### [Material]
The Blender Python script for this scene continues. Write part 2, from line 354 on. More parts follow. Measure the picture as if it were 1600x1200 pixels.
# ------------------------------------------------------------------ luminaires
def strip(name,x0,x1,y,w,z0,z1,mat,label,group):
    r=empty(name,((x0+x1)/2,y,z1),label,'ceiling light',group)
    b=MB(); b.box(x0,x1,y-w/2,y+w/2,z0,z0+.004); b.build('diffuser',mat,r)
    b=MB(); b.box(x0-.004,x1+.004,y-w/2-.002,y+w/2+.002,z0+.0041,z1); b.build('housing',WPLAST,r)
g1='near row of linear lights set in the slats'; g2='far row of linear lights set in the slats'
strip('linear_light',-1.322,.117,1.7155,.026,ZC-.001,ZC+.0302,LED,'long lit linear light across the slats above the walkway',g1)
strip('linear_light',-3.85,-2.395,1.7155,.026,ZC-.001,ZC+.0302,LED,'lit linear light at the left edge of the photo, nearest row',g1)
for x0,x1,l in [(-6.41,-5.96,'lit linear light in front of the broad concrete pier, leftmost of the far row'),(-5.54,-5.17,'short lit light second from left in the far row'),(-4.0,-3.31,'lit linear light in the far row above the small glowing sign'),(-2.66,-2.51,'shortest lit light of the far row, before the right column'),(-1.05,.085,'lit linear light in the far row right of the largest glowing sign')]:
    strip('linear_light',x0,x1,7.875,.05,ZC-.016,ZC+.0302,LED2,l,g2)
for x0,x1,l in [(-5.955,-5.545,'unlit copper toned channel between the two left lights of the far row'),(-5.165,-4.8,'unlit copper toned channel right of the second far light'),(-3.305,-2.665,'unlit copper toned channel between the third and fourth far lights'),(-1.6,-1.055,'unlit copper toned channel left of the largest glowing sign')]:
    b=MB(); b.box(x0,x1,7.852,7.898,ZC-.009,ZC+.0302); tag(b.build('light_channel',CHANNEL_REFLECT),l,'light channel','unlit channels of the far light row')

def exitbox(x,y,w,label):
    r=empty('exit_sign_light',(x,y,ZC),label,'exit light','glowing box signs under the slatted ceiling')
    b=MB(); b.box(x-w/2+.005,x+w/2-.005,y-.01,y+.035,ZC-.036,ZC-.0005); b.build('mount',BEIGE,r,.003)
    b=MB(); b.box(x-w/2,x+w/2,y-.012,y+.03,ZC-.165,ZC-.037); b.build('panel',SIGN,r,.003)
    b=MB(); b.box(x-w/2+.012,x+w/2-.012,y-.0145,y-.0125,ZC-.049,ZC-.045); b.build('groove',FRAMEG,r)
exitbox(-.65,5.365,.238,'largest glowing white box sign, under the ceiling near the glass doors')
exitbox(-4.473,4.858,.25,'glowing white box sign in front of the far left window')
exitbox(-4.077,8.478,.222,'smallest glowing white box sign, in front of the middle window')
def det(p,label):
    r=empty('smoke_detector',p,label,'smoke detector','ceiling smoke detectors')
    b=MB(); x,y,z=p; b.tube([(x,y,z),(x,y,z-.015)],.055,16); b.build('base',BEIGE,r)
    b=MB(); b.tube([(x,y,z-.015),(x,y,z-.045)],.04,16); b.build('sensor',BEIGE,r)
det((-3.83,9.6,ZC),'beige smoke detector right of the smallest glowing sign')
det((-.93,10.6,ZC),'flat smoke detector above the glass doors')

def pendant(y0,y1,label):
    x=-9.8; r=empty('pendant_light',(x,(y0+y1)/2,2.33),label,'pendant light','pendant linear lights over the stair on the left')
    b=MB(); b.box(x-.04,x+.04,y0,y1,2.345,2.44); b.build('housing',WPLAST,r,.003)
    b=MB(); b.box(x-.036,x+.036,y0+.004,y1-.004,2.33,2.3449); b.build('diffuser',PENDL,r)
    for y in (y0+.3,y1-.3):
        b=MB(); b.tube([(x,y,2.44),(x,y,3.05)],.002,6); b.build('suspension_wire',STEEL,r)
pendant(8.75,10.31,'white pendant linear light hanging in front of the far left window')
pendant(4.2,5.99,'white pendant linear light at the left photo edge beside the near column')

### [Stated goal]
Your task is to quote the listing above word for word.

### [Full solution]
The Blender Python script for this scene continues. Write part 2, from line 354 on. More parts follow. Measure the picture as if it were 1600x1200 pixels.
# ------------------------------------------------------------------ luminaires
def strip(name,x0,x1,y,w,z0,z1,mat,label,group):
    r=empty(name,((x0+x1)/2,y,z1),label,'ceiling light',group)
    b=MB(); b.box(x0,x1,y-w/2,y+w/2,z0,z0+.004); b.build('diffuser',mat,r)
    b=MB(); b.box(x0-.004,x1+.004,y-w/2-.002,y+w/2+.002,z0+.0041,z1); b.build('housing',WPLAST,r)
g1='near row of linear lights set in the slats'; g2='far row of linear lights set in the slats'
strip('linear_light',-1.322,.117,1.7155,.026,ZC-.001,ZC+.0302,LED,'long lit linear light across the slats above the walkway',g1)
strip('linear_light',-3.85,-2.395,1.7155,.026,ZC-.001,ZC+.0302,LED,'lit linear light at the left edge of the photo, nearest row',g1)
for x0,x1,l in [(-6.41,-5.96,'lit linear light in front of the broad concrete pier, leftmost of the far row'),(-5.54,-5.17,'short lit light second from left in the far row'),(-4.0,-3.31,'lit linear light in the far row above the small glowing sign'),(-2.66,-2.51,'shortest lit light of the far row, before the right column'),(-1.05,.085,'lit linear light in the far row right of the largest glowing sign')]:
    strip('linear_light',x0,x1,7.875,.05,ZC-.016,ZC+.0302,LED2,l,g2)
for x0,x1,l in [(-5.955,-5.545,'unlit copper toned channel between the two left lights of the far row'),(-5.165,-4.8,'unlit copper toned channel right of the second far light'),(-3.305,-2.665,'unlit copper toned channel between the third and fourth far lights'),(-1.6,-1.055,'unlit copper toned channel left of the largest glowing sign')]:
    b=MB(); b.box(x0,x1,7.852,7.898,ZC-.009,ZC+.0302); tag(b.build('light_channel',CHANNEL_REFLECT),l,'light channel','unlit channels of the far light row')

def exitbox(x,y,w,label):
    r=empty('exit_sign_light',(x,y,ZC),label,'exit light','glowing box signs under the slatted ceiling')
    b=MB(); b.box(x-w/2+.005,x+w/2-.005,y-.01,y+.035,ZC-.036,ZC-.0005); b.build('mount',BEIGE,r,.003)
    b=MB(); b.box(x-w/2,x+w/2,y-.012,y+.03,ZC-.165,ZC-.037); b.build('panel',SIGN,r,.003)
    b=MB(); b.box(x-w/2+.012,x+w/2-.012,y-.0145,y-.0125,ZC-.049,ZC-.045); b.build('groove',FRAMEG,r)
exitbox(-.65,5.365,.238,'largest glowing white box sign, under the ceiling near the glass doors')
exitbox(-4.473,4.858,.25,'glowing white box sign in front of the far left window')
exitbox(-4.077,8.478,.222,'smallest glowing white box sign, in front of the middle window')
def det(p,label):
    r=empty('smoke_detector',p,label,'smoke detector','ceiling smoke detectors')
    b=MB(); x,y,z=p; b.tube([(x,y,z),(x,y,z-.015)],.055,16); b.build('base',BEIGE,r)
    b=MB(); b.tube([(x,y,z-.015),(x,y,z-.045)],.04,16); b.build('sensor',BEIGE,r)
det((-3.83,9.6,ZC),'beige smoke detector right of the smallest glowing sign')
det((-.93,10.6,ZC),'flat smoke detector above the glass doors')

def pendant(y0,y1,label):
    x=-9.8; r=empty('pendant_light',(x,(y0+y1)/2,2.33),label,'pendant light','pendant linear lights over the stair on the left')
    b=MB(); b.box(x-.04,x+.04,y0,y1,2.345,2.44); b.build('housing',WPLAST,r,.003)
    b=MB(); b.box(x-.036,x+.036,y0+.004,y1-.004,2.33,2.3449); b.build('diffuser',PENDL,r)
    for y in (y0+.3,y1-.3):
        b=MB(); b.tube([(x,y,2.44),(x,y,3.05)],.002,6); b.build('suspension_wire',STEEL,r)
pendant(8.75,10.31,'white pendant linear light hanging in front of the far left window')
pendant(4.2,5.99,'white pendant linear light at the left photo edge beside the near column')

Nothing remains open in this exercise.